There are two types of ghosting: “Big G” and “Little g.” “Big G” ghosting is characterized as follows:
- It occurs before final RFP release and before the customer/procurement office goes silent.
- It is completed by thinking and talking.
- It takes time. It involves talking to decision-makers, influencers, and participants. The intent is to subconsciously affect their thinking about the procurement.
- It has the most impact.
“Little g” ghosting, on the other hand, looks like the following:
- It is done after the final RFP release when you are preparing the proposal.
- It is completed by thinking and writing.
- It has less impact than “Big G” ghosting, but it is still critical. Start as early as possible so you can get the benefits of “Big G” ghosting. (And, never mention your competitor’s name!)
Ghosting is most effective when positive in nature. For example, cite a customer key factor as important when you know that a competitor does not understand it. Apply your proposal strategies to your value statements. This technique is the best way to ghost the competition in your response. Ghosting is an essential part of winning a competitive GovCon bid. Yet, never forget that it is most important to first address the requirements of your proposal. Do not get caught up in ghosting too much at the expense of addressing requirements.
Proposal Strategy Statements
Proposal strategy statements support ghosting in the design of integrated solution set components. Take your management approach as an example. Assume your competitor has a history of being within budget. Yet, you have a recent project over budget. In the response, you might say with a “Little g” proposal strategy statement: “We continually improve our budget performance by incorporating lessons learned while working with our customers.” Early in the proposal planning phase, write a list of the solutions you will ghost. What you emphasize in your proposal should relate to one or more of the following:
- Teaming Partners
- Past Performance
- Leadership Team
- Technical/Management Approaches
- Methods, Processes, and Tools
- Staffing
- PTW/BOE
Check each off as you address them in the response. For example, for a technical approach strength-based “Little g” proposal strategy statement, you could state, “Our company’s development/test lab is already built and available at contract start.” Show evidence of how you addressed each proposal strategy statement with success. This evidence results from “solutioning” the different components of the integrated solution set. For the prior “Little g” development/test lab-related example, you can show evidence in your proposal response that the lab is in fact ready at contract start by including photos of the development/test lab in the associated section of the technical volume. Better yet, stronger evidence would be by applying a “Big G” proposal strategy where you take the future customer on a walking tour of your company’s development/test lab to educate them on modern development/test lab facilities while they are still allowed to legally engage with industry.
Below is a more complete set of examples of proposal strategies that go across the integrated solution set:
- Team
- “Show that our company is not a weak prime. Yet, still show that we bring recognized and respected teaming partners. Plus, with sound professional customer relationships.”

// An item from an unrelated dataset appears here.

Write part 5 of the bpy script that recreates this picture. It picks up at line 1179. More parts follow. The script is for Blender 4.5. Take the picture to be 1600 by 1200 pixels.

- “Show how each partner on our company’s team neutralizes each incumbent teaming partner. Do this comparison on a one-to-one basis.”
- Past Performance
- “Show how our company is a rock-solid systems integrator. Do so by showing our successful record of advising the government on enterprise resource planning systems.”

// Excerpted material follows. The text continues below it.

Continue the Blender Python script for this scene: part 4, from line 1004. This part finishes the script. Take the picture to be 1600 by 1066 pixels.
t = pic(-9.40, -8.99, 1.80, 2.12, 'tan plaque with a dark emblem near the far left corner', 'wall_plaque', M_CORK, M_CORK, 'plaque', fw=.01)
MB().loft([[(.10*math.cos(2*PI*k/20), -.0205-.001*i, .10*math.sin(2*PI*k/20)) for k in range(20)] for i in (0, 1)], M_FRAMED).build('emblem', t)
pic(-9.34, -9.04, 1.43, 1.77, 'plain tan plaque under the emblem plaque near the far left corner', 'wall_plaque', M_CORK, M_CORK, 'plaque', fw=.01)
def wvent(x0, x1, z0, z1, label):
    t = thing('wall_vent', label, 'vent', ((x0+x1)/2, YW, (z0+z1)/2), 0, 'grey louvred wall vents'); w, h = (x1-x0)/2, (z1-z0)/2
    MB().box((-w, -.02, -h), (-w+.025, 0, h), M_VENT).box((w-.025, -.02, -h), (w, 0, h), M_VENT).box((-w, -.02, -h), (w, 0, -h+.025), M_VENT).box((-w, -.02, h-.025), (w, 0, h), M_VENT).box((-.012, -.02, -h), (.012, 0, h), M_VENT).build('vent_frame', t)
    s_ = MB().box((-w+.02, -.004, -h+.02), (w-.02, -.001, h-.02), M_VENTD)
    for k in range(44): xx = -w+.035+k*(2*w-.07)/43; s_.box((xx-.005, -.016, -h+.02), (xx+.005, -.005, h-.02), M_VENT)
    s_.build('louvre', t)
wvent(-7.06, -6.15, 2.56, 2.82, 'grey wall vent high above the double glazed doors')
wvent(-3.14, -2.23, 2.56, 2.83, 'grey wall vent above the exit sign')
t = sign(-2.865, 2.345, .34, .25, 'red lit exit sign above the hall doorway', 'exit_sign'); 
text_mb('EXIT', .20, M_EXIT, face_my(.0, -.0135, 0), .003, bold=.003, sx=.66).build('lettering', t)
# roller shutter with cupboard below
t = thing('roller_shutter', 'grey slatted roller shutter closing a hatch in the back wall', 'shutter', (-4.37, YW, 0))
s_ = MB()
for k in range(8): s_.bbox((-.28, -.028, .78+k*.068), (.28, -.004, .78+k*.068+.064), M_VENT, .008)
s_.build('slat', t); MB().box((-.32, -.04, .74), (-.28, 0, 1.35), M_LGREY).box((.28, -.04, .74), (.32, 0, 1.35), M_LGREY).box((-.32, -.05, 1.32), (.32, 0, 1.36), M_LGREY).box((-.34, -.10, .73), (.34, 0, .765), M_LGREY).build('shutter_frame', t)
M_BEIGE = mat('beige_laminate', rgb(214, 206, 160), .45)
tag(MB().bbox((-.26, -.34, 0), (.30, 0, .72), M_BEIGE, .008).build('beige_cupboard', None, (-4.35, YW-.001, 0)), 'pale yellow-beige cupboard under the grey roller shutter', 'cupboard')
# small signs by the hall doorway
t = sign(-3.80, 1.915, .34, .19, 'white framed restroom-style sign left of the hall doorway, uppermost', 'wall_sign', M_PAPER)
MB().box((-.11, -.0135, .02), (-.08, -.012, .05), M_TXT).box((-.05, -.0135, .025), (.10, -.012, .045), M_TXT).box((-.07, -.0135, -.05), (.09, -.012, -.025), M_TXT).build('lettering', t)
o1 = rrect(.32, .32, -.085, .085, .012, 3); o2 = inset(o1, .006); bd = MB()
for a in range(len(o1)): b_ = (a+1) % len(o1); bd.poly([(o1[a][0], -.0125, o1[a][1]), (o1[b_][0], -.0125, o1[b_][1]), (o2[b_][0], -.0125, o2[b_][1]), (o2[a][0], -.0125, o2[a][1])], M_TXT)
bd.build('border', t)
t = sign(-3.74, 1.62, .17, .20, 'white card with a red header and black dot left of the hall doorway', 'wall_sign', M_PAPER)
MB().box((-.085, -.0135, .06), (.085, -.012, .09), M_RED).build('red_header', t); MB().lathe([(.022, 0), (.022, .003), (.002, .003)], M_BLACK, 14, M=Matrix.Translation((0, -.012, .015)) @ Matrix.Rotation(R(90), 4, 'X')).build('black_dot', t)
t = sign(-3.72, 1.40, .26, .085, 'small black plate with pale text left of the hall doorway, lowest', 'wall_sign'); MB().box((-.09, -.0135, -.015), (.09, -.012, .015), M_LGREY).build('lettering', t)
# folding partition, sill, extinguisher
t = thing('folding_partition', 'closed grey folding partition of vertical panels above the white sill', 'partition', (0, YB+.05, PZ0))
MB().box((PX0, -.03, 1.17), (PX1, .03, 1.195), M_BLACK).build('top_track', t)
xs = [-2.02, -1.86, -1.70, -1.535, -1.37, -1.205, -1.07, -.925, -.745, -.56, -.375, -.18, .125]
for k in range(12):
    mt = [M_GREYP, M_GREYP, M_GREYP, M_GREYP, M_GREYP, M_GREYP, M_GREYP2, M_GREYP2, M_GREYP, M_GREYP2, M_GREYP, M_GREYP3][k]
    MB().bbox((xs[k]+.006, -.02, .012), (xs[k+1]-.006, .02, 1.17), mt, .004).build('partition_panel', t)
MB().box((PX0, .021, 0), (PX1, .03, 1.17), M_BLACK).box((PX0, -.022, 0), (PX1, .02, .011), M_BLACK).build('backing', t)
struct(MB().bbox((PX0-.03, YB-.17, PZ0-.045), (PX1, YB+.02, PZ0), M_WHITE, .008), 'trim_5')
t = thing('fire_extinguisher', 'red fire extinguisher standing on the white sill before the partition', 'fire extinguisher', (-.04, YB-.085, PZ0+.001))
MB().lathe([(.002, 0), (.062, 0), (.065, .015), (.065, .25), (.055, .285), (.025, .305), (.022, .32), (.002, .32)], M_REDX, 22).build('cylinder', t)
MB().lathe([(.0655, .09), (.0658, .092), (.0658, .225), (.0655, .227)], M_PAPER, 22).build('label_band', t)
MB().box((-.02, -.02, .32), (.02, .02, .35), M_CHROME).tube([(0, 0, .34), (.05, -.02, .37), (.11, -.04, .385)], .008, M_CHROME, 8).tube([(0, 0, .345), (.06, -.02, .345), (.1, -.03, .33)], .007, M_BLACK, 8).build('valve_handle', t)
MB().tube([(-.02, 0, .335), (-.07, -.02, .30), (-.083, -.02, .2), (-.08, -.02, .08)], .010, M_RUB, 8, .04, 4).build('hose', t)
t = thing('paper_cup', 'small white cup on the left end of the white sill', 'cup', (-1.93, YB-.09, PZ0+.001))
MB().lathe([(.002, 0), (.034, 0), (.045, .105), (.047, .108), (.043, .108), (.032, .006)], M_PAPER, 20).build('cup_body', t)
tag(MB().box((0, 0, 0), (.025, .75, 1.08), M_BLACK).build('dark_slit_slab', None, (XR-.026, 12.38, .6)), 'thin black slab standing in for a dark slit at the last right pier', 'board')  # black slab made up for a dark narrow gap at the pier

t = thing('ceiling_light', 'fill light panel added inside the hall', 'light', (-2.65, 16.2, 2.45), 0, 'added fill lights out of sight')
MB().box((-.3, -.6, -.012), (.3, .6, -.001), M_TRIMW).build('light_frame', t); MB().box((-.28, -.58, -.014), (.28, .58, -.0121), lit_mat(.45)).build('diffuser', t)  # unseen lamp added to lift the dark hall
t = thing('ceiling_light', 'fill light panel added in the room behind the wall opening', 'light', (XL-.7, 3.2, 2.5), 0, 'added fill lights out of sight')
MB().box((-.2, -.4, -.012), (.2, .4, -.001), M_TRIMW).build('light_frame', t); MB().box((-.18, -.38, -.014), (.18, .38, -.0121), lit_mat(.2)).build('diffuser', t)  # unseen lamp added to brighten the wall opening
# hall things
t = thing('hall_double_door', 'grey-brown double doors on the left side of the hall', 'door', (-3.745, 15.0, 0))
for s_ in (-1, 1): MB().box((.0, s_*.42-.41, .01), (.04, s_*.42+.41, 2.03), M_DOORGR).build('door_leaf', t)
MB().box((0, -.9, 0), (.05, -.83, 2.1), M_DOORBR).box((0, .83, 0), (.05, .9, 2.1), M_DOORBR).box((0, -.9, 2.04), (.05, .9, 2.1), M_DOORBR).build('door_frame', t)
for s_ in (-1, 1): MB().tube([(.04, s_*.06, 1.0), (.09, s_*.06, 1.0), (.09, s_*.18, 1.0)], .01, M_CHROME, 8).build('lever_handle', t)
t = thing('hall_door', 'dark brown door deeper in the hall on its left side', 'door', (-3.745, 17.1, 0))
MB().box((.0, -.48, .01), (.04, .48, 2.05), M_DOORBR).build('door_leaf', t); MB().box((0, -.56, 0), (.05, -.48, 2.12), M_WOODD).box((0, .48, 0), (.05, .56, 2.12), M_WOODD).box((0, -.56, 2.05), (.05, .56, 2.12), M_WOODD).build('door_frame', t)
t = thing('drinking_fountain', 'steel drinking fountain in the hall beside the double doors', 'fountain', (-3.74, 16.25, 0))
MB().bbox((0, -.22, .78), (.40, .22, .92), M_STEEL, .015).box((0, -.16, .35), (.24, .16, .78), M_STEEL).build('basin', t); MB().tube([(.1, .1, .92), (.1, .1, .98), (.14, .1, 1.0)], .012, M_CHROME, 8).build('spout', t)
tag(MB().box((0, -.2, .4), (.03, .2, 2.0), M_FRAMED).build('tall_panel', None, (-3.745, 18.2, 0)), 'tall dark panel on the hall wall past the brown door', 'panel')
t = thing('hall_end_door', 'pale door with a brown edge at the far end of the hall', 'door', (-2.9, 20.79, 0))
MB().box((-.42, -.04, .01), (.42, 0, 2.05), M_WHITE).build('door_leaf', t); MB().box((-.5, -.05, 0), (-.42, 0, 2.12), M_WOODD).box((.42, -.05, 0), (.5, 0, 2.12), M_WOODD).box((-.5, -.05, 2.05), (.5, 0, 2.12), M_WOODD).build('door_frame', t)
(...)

- “Show that our company has successful experience working in a concurrent service provider environment. Emphasize our design, development, implementation, maintenance, and operations experience on many different applications.”
- Leadership Team
- “Ensure our company’s proposed key personnel have done related work on similar contracts. Emphasize contract size, scope, and complexity.”
- “Show that our company’s proposed on-site leadership team has knowledge of the customer’s environment. Emphasize processes and systems (new and legacy), infrastructure, and programs.”
- Technical Approach
- “Show how our company’s solution provides a better roadmap to future modernization.”
- “Show how our company’s solution is more compliant, open, secure, modular, interoperable, affordable, integrated, and proven.”
- Management Approach
- “Show how our company is better at transitioning similar programs. Emphasize program size, scope, and complexity. Focus on fast ramp-up, knowledge transfer, and business continuity.”
- “Show that our company has a better strategy for co-existing with the incumbent team.”
- Methods, Processes, Tools, and Techniques
- “Show how our company’s application of existing customer methods and tools is innovative.” Emphasize the benefits the customer receives.”
- “Show how our company’s application requirements management is better than the incumbent’s.”
- Staffing Solution
- “Show that our company already has staff trained and practiced in Oracle. Emphasize that they cover development, maintenance and operations, and enhancements.”
- “Make a credible/defensible BOE for our company by using full-time-equivalent (FTE) ratios. This means what measurable work an FTE performs within a specified time. Link metric volumes to staffing levels/skill mix and resource estimates.”
- PTW and BOE
- “Show our company’s rationale for staffing levels throughout the project to justify our price.”
- “Our company’s pricing solution must align with the execution of project requirements. Show a decrease in project cost over time. Emphasize how our solution results in a transformed customer organization. Call out incremental and iterative delivery of value.”
Do not forget. Ghost in one or more of the six aforementioned ways when developing proposal strategy statements (e.g., highlight your company’s strengths, minimize your company’s weaknesses, neutralize the likely competitors’ strengths).
Let’s Get Ghosting
Timely formulation and proper application of “Big G” and “Little g” proposal strategy statements are essential to sealing a competitive win in the GovCon space. If you are a practitioner responsible for enabling the winning of a competitive GovCon pursuit for your company, apply the thinking in this article to successfully formulate and apply “Big G” and “Little g” proposal strategy statements in support of your next pursuit.
Remember, each key competitor will be ghosting other competitors. Ghost the competition in a way that educates the customer. Make the customer think about what they should consider and why it is important to them. Do it in a way that makes your company look desirable. Do it in a way without criticizing or putting down the competition in an open manner. Last, always remember to be professional.